— Begin —
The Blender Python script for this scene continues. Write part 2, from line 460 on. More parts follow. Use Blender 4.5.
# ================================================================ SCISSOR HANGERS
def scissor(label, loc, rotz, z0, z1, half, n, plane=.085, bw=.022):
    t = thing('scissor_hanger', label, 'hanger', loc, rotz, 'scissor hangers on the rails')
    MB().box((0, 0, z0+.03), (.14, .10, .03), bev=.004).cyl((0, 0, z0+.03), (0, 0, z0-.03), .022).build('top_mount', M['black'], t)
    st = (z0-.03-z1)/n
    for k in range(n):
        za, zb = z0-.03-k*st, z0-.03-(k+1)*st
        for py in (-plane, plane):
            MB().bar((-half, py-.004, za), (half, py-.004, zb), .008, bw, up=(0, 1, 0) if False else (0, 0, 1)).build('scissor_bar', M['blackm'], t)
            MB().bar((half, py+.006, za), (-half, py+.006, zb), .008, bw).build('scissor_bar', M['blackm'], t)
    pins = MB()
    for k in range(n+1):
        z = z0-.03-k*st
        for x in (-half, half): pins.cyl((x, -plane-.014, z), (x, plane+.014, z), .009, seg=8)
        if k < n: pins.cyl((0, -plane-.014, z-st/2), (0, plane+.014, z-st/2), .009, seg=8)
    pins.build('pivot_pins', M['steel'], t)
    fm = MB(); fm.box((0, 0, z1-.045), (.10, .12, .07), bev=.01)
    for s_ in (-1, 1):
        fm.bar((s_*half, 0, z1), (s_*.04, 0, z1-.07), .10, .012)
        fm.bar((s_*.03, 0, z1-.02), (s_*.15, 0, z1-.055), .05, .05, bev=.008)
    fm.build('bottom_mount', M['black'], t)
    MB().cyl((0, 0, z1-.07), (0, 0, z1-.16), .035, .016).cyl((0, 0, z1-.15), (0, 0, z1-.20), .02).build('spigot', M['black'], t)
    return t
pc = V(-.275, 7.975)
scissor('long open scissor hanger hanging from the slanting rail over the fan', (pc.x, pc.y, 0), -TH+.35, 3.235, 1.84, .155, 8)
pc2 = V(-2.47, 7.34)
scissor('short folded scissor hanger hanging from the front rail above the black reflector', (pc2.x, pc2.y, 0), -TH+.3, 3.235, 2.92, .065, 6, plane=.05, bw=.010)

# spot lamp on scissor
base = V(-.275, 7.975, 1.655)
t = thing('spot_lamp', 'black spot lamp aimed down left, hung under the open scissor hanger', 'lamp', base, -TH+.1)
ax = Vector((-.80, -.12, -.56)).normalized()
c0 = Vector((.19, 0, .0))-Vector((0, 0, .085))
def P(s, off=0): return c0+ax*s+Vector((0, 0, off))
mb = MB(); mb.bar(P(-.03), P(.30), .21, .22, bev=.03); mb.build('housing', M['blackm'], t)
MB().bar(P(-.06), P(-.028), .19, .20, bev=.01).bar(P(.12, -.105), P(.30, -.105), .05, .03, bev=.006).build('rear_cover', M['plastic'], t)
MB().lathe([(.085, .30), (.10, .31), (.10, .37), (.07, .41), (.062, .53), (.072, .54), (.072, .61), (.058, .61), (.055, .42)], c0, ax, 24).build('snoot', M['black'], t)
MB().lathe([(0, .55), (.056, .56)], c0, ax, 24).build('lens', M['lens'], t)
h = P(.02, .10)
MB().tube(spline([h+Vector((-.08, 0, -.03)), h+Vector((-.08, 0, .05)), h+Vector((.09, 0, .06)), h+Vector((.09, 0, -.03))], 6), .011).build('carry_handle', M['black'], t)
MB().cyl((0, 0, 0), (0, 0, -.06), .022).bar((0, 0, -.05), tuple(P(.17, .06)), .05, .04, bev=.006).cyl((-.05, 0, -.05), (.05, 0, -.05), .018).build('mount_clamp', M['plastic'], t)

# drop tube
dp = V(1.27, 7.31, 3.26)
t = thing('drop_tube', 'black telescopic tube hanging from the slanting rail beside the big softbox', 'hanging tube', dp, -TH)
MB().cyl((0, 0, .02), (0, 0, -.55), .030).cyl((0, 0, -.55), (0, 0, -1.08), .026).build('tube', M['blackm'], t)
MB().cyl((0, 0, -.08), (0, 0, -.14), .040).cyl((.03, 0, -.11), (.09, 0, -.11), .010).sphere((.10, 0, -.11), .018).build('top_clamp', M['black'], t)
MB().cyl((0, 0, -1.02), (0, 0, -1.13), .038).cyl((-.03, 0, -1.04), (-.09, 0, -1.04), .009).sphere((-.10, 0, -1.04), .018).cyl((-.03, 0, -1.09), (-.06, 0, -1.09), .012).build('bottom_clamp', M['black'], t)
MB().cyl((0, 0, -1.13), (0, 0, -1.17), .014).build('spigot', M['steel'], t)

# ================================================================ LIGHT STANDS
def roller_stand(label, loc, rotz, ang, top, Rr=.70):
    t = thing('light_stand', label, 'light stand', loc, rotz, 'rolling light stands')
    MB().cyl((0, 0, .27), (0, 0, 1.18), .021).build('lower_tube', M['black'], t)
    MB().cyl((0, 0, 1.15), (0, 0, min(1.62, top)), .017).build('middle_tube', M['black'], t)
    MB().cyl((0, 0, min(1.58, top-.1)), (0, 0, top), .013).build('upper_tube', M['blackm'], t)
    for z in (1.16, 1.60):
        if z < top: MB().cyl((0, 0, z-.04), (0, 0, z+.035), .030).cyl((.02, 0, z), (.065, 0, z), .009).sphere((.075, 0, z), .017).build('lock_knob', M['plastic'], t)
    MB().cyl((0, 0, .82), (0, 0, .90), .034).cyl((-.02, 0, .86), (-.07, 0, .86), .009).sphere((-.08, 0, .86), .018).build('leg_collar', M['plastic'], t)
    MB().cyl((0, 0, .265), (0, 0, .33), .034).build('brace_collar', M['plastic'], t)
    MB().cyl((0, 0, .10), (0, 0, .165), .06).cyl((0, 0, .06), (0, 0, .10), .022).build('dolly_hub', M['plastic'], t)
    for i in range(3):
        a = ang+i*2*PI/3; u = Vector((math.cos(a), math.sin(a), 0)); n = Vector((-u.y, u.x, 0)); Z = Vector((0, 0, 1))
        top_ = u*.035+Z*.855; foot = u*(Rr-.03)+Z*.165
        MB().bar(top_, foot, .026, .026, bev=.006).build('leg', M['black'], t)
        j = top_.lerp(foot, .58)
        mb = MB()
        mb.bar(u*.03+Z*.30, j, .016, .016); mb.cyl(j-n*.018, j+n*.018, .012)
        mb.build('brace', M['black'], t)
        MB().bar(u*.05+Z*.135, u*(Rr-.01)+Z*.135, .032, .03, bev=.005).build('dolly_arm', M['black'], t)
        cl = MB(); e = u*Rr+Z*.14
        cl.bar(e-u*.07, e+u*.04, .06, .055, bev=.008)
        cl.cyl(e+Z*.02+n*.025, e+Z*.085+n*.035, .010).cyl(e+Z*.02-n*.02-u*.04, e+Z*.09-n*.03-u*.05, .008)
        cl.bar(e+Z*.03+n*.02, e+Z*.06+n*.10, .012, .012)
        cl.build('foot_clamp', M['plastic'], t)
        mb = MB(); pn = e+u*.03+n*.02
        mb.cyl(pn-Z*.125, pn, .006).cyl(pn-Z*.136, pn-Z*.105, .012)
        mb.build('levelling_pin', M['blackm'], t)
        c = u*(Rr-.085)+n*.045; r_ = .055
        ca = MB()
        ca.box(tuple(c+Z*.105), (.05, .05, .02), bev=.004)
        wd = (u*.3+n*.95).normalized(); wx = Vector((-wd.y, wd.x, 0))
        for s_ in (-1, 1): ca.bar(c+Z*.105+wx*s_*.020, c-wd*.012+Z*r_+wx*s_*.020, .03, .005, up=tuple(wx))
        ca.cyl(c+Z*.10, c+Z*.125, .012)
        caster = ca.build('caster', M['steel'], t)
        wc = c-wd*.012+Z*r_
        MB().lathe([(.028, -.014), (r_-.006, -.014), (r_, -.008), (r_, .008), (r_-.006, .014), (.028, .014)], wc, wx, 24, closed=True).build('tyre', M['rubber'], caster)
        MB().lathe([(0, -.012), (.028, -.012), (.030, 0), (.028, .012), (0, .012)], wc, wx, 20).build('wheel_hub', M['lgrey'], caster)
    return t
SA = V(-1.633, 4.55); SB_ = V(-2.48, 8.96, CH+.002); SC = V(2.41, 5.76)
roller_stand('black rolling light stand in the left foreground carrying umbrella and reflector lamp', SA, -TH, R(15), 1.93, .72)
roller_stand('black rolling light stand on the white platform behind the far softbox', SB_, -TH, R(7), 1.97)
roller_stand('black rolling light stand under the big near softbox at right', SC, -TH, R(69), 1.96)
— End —
TASK GOAL: Identify every line where the string "from" appears.

CORRECT OUTPUT:
The Blender Python script for this scene continues. Write part 2, from line 460 on. More parts follow. Use Blender 4.5.
scissor('long open scissor hanger hanging from the slanting rail over the fan', (pc.x, pc.y, 0), -TH+.35, 3.235, 1.84, .155, 8)
scissor('short folded scissor hanger hanging from the front rail above the black reflector', (pc2.x, pc2.y, 0), -TH+.3, 3.235, 2.92, .065, 6, plane=.05, bw=.010)
t = thing('drop_tube', 'black telescopic tube hanging from the slanting rail beside the big softbox', 'hanging tube', dp, -TH)